Wherever it might have originated (presumably in reference to the city or county of Limerick in Ireland), and even though scholars have found a limerick in Shakespeare’s Othello, the limerick form was popularised by Edward Lear in his A Book of Nonsense (1846) and later in More Nonsense Pictures, Rhymes, Botany etc. (1872). Lear wrote 212 limericks, not all of which, alas, have withstood the test of time. His best-known limerick was:
There was an Old Man with a beard,
Who said, “It is just as I feared!
Two Owls and a Hen,
Four Larks and a Wren,
Have all built their nests in my beard.”
Not terribly funny, I think you’ll agree. The most successful limericks are both clever and witty, like this 1880 limerick, in a Canadian newspaper:
There was a young rustic named Mallory,
who drew but a very small salary.
When he went to the show,
his purse made him go
to a seat in the uppermost gallery.
Or this 1902 pun-laden classic by Dayton Voorhees:
There once was a man from Nantucket
Who kept all his cash in a bucket.
But his daughter, named Nan,
Ran away with a man
And as for the bucket, Nantucket.
The limerick can embody knowledge as well, as in this by the British recreational mathematics expert Leigh Mercer:
A dozen, a gross, and a score
Plus three times the square root of four
Divided by seven
Plus five times eleven
Is nine squared and not a bit more.
Lewis Carroll of Alice in Wonderland fame wrote this (you have to read it aloud to get it):
There was a young lady of station,
“I love man” was her sole exclamation;
But when men cried, “You flatter”
She replied, “Oh! no matter!
Isle of man is the true explanation.”
The American humorist Ogden Nash was funnier in these two limericks:
There was a young lady called Harris
Whom nothing could ever embarrass
Till the bath salts, one day
In the tub where she lay
Turned out to be Plaster of Paris.
There was a young belle of old Natchez
Whose garments were always in patchez.
When comments arose
On the state of her clothes,
She replied, “When Ah itchez, Ah scratchez.”
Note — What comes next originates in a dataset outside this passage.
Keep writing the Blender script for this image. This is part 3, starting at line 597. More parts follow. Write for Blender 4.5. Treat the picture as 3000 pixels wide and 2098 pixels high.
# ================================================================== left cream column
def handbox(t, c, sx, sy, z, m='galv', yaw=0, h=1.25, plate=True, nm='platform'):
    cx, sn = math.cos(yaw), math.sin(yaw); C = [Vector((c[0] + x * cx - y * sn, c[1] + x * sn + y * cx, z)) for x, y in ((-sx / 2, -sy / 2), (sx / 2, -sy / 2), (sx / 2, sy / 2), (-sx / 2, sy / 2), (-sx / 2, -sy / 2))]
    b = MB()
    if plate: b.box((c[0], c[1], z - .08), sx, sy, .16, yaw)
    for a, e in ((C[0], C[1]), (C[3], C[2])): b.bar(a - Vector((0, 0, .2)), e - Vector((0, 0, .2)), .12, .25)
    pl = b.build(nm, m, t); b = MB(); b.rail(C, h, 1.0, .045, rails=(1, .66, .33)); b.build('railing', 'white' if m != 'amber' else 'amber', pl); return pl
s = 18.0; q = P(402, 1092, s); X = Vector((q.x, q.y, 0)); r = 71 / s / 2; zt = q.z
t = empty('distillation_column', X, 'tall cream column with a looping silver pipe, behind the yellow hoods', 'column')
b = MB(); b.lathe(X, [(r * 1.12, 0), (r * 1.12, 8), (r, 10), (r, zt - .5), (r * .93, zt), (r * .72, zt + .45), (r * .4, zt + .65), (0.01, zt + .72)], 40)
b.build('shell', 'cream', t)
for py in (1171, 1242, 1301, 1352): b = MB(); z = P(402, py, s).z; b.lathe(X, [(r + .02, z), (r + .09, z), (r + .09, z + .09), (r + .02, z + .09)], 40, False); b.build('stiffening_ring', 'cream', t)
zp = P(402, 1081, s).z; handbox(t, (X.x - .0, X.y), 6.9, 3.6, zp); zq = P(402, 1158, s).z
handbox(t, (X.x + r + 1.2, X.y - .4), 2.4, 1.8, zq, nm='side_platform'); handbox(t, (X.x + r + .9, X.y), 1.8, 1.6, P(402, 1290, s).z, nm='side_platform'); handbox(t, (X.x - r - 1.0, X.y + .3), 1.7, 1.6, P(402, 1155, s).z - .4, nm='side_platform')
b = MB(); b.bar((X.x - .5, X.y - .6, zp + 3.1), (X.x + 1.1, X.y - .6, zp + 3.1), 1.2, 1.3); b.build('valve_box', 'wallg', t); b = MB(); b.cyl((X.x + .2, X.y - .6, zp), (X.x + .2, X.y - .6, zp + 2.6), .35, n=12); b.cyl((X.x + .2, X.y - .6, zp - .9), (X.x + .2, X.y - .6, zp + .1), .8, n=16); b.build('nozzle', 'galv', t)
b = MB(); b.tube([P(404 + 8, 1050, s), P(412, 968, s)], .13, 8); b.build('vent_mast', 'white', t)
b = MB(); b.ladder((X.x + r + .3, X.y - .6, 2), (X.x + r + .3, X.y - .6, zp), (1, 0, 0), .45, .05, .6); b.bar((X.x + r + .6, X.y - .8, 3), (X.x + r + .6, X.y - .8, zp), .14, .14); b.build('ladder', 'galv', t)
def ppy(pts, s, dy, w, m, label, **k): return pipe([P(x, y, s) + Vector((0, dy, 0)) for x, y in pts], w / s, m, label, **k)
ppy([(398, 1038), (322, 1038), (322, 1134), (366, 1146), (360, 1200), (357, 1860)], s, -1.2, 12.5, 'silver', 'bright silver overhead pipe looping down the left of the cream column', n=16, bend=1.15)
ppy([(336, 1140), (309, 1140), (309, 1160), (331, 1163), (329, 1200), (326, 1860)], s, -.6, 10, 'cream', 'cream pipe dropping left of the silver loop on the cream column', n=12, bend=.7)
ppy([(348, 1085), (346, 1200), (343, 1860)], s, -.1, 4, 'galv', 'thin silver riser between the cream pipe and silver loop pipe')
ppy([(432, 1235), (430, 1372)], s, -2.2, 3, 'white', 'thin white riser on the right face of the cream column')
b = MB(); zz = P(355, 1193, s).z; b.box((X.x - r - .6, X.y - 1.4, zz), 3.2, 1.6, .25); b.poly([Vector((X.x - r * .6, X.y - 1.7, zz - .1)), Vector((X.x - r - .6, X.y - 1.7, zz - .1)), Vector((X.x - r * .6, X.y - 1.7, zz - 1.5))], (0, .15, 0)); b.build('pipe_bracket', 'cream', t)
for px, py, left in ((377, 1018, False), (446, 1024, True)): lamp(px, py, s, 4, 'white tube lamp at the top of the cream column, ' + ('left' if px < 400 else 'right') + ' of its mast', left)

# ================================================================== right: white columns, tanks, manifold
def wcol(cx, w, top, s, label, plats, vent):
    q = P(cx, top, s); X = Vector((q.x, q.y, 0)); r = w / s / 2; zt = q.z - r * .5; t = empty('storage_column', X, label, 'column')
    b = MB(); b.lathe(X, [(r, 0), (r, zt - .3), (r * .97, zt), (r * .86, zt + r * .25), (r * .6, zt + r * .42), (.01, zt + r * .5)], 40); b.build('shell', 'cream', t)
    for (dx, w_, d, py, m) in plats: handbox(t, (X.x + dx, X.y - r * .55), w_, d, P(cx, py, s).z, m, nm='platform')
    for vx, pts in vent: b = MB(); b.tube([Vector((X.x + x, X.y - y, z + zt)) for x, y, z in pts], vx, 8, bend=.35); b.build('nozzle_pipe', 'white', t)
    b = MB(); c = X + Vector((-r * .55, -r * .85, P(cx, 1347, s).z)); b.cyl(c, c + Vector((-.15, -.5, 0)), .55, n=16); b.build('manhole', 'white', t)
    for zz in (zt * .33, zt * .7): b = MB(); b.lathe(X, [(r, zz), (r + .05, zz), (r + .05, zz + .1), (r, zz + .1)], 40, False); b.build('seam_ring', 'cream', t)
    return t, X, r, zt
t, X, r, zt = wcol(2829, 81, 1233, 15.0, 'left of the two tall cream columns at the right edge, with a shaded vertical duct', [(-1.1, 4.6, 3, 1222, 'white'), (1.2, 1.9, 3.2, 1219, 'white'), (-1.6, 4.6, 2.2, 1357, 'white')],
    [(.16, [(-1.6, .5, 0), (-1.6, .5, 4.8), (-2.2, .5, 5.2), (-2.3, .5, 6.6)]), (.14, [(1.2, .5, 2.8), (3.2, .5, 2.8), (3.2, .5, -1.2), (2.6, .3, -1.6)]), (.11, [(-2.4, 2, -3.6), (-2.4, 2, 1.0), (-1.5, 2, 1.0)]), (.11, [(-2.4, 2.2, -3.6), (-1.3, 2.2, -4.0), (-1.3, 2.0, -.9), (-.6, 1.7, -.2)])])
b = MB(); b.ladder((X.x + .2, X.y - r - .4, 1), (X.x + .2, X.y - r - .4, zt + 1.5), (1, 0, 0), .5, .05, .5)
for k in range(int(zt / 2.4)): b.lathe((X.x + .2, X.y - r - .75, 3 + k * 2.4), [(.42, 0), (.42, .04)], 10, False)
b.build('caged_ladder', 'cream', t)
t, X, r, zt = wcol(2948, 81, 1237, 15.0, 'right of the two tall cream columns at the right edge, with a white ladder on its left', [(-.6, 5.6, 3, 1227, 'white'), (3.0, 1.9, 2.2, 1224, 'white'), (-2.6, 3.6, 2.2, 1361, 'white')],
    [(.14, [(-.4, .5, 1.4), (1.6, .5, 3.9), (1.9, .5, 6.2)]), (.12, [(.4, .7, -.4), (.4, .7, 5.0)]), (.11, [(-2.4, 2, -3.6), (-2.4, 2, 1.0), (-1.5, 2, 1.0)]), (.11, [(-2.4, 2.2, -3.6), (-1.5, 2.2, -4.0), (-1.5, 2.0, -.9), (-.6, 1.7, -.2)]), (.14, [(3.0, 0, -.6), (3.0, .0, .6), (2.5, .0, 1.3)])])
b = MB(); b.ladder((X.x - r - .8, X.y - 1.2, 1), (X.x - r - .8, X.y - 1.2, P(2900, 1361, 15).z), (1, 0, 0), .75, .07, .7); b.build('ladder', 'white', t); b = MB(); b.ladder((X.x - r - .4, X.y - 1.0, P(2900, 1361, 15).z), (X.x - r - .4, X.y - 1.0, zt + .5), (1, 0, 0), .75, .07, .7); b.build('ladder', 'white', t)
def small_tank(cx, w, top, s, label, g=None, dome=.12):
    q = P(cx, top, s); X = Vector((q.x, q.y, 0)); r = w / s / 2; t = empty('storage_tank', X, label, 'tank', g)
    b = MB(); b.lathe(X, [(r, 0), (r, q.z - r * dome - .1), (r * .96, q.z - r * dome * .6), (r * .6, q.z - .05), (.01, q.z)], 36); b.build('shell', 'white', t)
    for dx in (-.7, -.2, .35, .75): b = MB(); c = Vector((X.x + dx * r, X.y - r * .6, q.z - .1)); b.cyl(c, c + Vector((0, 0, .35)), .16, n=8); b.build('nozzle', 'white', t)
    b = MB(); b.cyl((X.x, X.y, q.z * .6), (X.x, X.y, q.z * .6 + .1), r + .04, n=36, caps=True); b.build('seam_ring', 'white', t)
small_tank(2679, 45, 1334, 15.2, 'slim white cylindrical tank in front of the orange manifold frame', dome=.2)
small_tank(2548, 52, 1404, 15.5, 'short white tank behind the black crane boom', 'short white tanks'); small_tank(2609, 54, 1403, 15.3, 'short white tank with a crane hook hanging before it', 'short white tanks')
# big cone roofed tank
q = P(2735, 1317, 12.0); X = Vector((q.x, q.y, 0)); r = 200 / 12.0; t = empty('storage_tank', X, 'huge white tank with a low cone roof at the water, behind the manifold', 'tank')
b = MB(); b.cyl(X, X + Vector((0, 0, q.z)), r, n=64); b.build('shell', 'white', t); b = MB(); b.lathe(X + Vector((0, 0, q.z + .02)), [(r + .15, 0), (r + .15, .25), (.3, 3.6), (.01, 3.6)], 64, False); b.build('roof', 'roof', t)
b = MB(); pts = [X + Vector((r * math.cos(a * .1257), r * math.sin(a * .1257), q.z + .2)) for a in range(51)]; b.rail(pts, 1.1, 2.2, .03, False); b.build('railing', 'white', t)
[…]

But high among my favourites is this limerick by the self-deprecating former British Prime Minister Clement Attlee (1883-1967) defending his own career:
Few thought he was even a starter.
There were many who thought themselves smarter.
But he finished PM,
A CH, an OM,
An Earl and a Knight of the Garter.
One of the particular joys of limericks is the form is simple enough to replicate. Why don’t you try your hand at writing one today?